このカーブの丸みは、落下試験を繰り返しながら、シャープ感と堅牢性を備えたものになっている
このカーブの丸みは、落下試験を繰り返しながら、シャープ感と堅牢性を備えたものになっている

――六角形のヒンジもユニークですが、このデザインにも何か意図があるのでしょうか?

六角形のヒンジ。六角形のヒンジ。あえて厚ぼったく見せないためにこだわった
六角形のヒンジ。あえて厚ぼったく見せないためにこだわった

 六角形のヒンジが全体のデザインのアクセントになっている部分もあります。実際、丸いヒンジよりもかなり締まった印象になるんです。

 ただ、ヒンジの内側には液晶からのケーブルだとか中にいろいろなケーブルが入っているんですが、ふつうの丸のヒンジよりも中身の容積が小さくなってしまうので、ケーブルの通し方だとかそういうところも六角形にすることによって難しくなってしまいます。

ヒンジを六角形にすると、ふつうの丸のヒンジよりも中身の容積が小さくなるデメリットも
ヒンジを六角形にすると、ふつうの丸のヒンジよりも中身の容積が小さくなるデメリットも

 途中で開発担当者から「なぜ六角形なんだ」って言われたりすることもありましたが、これだけ全体的にストレートなラインを強調する商品、形状の商品をこの部分だけ丸に妥協してしまうと厚ぼったく見えてしまいます。

 強度の問題などもあり、開発部隊にはかなり頑張ってもらいました。抜き差しする部分に強度がないといけないので、SDカードスロットも金属と一体の構造なんですが、外から見た時にマグネシウムの地の色だと見映えが落ちるので外から見える部分を黒く塗っているんですよ。

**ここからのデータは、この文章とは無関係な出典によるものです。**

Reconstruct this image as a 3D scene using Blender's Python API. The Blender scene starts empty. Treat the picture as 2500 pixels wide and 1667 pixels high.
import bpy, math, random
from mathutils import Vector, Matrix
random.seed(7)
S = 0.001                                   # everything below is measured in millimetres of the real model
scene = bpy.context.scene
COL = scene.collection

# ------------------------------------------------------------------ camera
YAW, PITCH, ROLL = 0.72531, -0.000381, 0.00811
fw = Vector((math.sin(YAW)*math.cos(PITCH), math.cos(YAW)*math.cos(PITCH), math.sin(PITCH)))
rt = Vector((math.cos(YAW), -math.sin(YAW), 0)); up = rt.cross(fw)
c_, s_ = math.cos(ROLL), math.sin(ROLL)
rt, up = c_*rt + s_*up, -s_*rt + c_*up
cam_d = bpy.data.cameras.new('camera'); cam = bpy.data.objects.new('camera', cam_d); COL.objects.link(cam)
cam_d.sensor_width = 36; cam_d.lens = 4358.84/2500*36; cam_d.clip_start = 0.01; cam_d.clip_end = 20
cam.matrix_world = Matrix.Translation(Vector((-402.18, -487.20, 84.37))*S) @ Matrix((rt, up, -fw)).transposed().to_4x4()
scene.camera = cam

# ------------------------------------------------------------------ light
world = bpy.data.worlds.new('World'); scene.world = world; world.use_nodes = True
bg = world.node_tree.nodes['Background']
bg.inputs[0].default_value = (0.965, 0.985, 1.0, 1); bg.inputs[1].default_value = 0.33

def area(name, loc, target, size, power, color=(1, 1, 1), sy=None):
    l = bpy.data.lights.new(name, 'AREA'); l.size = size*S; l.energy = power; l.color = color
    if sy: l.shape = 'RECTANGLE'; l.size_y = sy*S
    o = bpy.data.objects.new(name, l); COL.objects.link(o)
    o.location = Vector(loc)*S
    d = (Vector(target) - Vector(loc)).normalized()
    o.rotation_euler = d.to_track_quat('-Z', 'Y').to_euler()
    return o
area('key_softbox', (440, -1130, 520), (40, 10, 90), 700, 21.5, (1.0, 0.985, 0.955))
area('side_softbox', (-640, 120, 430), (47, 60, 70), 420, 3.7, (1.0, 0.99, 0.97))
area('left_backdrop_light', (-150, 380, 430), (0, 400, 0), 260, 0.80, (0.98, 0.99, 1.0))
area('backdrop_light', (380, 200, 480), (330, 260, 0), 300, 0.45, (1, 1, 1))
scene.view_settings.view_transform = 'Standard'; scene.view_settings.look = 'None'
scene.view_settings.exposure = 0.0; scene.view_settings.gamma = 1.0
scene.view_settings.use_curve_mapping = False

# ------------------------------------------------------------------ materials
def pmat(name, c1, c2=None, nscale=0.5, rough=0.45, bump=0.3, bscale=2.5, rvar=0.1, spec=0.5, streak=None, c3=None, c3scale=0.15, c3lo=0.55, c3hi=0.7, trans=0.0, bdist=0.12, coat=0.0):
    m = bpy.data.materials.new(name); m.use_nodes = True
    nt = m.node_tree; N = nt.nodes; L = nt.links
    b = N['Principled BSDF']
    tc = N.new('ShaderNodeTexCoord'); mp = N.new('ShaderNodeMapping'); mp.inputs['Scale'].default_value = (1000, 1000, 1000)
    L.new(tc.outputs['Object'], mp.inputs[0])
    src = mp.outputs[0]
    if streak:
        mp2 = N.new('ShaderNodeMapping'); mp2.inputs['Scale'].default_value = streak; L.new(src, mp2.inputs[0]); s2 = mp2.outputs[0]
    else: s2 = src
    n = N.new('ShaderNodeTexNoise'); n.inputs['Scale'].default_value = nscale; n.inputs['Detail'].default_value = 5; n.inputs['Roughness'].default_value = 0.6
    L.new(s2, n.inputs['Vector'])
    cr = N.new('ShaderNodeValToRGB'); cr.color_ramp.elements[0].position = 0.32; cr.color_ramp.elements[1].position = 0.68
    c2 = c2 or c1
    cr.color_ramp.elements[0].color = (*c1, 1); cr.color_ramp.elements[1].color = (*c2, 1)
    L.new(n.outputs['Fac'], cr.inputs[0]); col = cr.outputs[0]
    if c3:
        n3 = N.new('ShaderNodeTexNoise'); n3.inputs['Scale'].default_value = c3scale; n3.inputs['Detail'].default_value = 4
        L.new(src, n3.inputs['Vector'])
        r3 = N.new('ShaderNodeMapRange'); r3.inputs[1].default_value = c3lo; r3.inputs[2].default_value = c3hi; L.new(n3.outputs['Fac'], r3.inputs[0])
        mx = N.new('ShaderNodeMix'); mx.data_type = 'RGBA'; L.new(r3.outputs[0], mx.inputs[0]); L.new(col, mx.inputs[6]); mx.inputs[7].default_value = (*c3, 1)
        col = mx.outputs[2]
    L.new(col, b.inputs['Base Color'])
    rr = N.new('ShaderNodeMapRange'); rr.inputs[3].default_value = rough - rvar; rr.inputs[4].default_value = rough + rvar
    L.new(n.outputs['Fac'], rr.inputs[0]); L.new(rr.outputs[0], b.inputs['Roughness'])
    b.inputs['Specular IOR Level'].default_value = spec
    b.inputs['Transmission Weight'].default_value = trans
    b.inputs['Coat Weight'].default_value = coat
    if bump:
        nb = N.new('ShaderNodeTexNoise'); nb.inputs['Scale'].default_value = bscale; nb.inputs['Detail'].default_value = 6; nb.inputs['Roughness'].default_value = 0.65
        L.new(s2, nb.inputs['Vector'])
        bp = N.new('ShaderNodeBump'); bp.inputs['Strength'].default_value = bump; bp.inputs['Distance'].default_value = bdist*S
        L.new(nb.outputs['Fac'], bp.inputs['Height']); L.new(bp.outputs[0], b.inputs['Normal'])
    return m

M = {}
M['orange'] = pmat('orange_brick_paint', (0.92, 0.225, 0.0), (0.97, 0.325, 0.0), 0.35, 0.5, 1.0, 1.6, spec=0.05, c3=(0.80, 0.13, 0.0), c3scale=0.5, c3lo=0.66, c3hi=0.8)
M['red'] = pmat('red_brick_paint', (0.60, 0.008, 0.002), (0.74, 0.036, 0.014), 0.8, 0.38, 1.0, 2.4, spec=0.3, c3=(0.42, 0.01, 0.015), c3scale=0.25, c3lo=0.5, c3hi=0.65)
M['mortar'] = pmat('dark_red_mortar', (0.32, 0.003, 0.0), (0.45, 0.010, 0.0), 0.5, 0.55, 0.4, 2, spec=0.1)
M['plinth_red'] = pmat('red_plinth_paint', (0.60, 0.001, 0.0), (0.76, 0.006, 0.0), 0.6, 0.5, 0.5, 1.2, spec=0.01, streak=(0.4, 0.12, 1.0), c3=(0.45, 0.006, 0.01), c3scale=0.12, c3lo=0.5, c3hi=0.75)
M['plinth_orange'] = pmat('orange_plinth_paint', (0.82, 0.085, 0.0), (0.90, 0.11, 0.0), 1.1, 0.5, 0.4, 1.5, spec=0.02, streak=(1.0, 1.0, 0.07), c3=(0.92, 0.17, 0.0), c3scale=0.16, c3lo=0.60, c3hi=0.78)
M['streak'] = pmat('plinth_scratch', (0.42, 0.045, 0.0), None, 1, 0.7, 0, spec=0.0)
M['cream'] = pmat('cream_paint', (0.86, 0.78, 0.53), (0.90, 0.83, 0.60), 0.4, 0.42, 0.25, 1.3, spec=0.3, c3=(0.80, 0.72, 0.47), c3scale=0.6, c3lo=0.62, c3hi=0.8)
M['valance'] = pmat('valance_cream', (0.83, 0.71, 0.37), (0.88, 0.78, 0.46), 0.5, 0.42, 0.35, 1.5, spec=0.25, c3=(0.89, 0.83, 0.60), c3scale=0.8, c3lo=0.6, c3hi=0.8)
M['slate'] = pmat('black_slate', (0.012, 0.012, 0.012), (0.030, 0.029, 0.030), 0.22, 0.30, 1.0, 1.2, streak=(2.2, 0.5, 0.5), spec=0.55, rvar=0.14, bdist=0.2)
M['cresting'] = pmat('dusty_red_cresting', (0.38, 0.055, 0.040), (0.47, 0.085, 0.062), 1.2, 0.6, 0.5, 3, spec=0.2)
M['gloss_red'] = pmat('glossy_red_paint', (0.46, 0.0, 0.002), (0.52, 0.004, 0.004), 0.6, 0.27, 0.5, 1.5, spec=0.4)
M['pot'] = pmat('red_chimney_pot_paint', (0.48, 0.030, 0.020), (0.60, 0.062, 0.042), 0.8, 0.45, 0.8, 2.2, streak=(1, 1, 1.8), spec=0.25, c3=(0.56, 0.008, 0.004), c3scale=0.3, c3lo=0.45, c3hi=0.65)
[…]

SDカードスロットの差し込み口など、外から見える部分を黒く塗るなどディテールにこだわった
SDカードスロットの差し込み口など、外から見える部分を黒く塗るなどディテールにこだわった

――アルミ素材、薄さを目指したノートPC、ということで、やはりMacBook Proは意識されましたか。

 意識をしないと言えば嘘になってしまいますが、MacBook Proで確立された薄型アルミデザインの流れを理解した上で、それとは違うアルミ薄型のデザインを目指しました。

 PCとしてはWindowsですし、NECのA4ノートで10キーを搭載したキーボードだとかNECとしてこだわった部分はかなりあります。先ほどお話しした表面の加色による差別化に関しても、MacBook Proや他のUltrabookとは同じものにはしたくない、という思いがあってのこだわりです。